Time: Tuesdays and Thursdays, 10:00-11:20am
Location: OPT 1129
Instructors: Adam Roegiest
ISAs: Alex Weatherhead, Matt Guiol
TAs: Ryan Clancy, Peng Shi, Yao Lu, Wei (Victor) Yang
Piazza: course link — use for general questions
Email: uwaterloo-bigdata-2019w-staff@googlegroups.com (will reach instructors and TAs) — use only for personal concerns

The big data stack

Over the past decade, we have seen the emergence of "big data": disruptive technologies that have transformed commerce, science, and many aspects of society. These developments are enabled by infrastructure that allows us to distribute computations across hundreds or even thousands of commodity servers. One important advance that has made all this possible is the development of abstractions for data-intensive computing that allow programmers to reason about computations at a massive scale, hiding low-level details such as synchronization, data movement, and fault tolerance.

What is this course about?
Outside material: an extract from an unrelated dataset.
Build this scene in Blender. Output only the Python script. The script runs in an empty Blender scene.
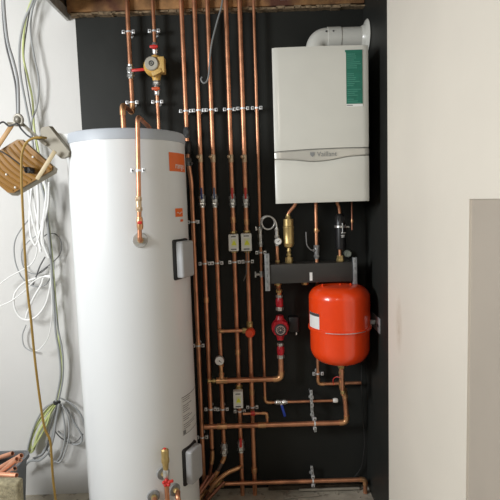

This course provides an introduction to data-intensive distributed computing. Our focus is algorithm design and "thinking at scale": we will cover data mining and machine learning techniques as applied to text, graphs, and relational data. Most of the course will be taught in a combination of MapReduce and Spark, two representative dataflow abstractions for large-scale data analysis, although we will introduce alternative abstractions such as bulk-synchronous parallel and streaming models as well.

One might break down the "big data" stack in the manner shown on the right. At the bottom resides the execution infrastructure, which is responsible for coordinating computations across a cluster (examples include MapReduce and Spark). In the middle resides analytics infrastructure, which implements data mining and machine learning algorithms on top of the execution infrastructure (an example would be MLlib in Spark). At the top are the tools data scientists use to generate insights, built on top of the analytics infrastructure. This course focuses on the middle part — by the end of the course, you will be able to implement basic data mining and machine learning algorithms that can operate at scale. Of course, effective algorithm design requires understanding the execution infrastructure (below) and what the algorithms are used for (above), so we will cover the broader context as well.